Hoodlum

Hoodlum

In his second pairing with Bill Duke (Deep Cover), Laurence Fishburne plays Ellsworth "Bumpy" Johnston, a Harlem numbers racketeer whose activities bring him into contact with both Dutch Schultz and Lucky Luciano. A double-homage to the up-from-nothing gangster films of the 1930s and the us-against-The-Man blaxploitation films of the 1970s—with a good cast, a skilled director and a Harlem Renaissance setting—ought to have been a sure thing, but Hoodlum falls short, due largely to a poor script from novice writer Chris Brancato. (Someone really ought to make a crime film in which the wisecracking chubby sidekick doesn't get killed.) Despite the always-formidable presence of Fishburne in the lead, Johnston never becomes a character, only a figure of ballsy entrepreneurial ingenuity prone to mouthing action-film clichés. The film attempts to show the price of power, but the character remains so unchanging that it's never conveyed.
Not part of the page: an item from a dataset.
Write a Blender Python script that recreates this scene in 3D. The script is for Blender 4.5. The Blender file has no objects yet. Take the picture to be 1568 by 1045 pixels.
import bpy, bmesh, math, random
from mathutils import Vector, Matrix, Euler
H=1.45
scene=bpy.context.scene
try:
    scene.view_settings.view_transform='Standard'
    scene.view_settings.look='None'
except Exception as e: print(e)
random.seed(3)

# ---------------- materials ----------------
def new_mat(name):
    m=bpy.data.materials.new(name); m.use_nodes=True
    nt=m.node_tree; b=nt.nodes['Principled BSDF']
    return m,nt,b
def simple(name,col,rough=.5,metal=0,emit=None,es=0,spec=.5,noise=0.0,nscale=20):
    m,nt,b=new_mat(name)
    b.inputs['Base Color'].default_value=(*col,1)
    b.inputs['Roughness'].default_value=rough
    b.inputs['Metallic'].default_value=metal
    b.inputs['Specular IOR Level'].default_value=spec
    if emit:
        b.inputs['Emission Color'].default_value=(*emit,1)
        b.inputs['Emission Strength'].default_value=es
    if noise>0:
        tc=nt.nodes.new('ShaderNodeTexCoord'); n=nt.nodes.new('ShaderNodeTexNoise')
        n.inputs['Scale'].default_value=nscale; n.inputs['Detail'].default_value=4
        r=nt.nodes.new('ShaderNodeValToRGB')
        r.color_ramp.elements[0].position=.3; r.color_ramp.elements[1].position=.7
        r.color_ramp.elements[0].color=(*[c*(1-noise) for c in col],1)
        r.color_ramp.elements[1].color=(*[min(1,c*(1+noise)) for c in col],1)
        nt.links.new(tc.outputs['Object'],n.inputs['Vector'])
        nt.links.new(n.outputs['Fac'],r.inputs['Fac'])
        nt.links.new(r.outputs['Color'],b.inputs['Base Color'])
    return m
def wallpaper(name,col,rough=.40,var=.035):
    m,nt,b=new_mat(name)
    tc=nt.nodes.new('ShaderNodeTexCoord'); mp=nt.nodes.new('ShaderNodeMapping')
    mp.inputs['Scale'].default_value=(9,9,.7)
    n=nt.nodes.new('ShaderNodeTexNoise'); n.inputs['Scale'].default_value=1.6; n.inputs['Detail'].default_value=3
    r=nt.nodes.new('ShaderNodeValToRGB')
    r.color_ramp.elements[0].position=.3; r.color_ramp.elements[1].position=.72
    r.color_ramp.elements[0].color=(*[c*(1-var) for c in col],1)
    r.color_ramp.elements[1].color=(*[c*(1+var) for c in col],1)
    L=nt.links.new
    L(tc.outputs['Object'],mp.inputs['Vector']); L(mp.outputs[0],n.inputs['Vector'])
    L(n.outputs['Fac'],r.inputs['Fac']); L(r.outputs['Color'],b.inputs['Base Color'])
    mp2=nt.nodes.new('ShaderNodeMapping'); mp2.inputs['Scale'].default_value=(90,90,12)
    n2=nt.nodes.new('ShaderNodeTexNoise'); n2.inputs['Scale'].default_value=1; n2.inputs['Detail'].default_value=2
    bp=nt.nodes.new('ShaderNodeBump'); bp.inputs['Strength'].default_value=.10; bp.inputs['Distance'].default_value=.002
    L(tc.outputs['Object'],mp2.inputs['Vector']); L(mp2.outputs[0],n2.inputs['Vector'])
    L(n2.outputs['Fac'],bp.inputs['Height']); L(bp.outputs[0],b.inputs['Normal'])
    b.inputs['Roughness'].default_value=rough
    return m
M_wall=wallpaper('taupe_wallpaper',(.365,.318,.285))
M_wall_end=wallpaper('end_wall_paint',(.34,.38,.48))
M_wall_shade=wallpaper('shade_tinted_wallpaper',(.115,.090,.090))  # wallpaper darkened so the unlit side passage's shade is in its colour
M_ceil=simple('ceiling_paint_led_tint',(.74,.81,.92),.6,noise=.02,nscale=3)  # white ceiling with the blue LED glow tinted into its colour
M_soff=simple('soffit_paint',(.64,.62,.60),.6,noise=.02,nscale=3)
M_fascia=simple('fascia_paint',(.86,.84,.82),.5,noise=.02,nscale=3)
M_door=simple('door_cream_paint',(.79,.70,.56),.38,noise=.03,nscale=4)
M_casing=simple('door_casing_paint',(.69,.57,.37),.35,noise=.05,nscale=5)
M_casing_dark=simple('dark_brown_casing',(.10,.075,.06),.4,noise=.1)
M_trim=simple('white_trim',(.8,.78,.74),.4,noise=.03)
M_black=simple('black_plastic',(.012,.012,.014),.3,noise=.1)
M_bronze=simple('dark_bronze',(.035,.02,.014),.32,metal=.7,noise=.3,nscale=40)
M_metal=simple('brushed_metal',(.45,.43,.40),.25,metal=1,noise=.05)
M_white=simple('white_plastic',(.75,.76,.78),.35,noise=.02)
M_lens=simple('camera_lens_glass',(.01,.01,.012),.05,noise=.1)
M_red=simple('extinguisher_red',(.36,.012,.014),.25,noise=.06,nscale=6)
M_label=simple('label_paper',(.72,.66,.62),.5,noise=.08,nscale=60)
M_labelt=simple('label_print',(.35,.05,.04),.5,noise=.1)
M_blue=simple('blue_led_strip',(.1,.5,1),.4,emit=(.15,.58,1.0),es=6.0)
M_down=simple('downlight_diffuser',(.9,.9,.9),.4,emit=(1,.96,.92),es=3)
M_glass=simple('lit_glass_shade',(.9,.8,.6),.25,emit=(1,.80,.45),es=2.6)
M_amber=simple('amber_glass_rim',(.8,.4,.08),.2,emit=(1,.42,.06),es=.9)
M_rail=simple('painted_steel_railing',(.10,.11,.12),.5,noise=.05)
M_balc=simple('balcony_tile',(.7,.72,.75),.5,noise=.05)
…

Andy Garcia and Tim Roth (as the suave Luciano and the disheveled Schultz, respectively) simply aren't given enough to do, and Hoodlum's central conceit—that the numbers racket helped the black community more than it hurt it—is pretty difficult to swallow. A conclusion featuring a dizzying string of betrayals that leads to a confusing anti-climax robs the film of even cheap action thrills, making Hoodlum an almost thoroughly forgettable experience, albeit probably the only film in history to unite Queen Latifah and The Mod Squad's Clarence Williams III.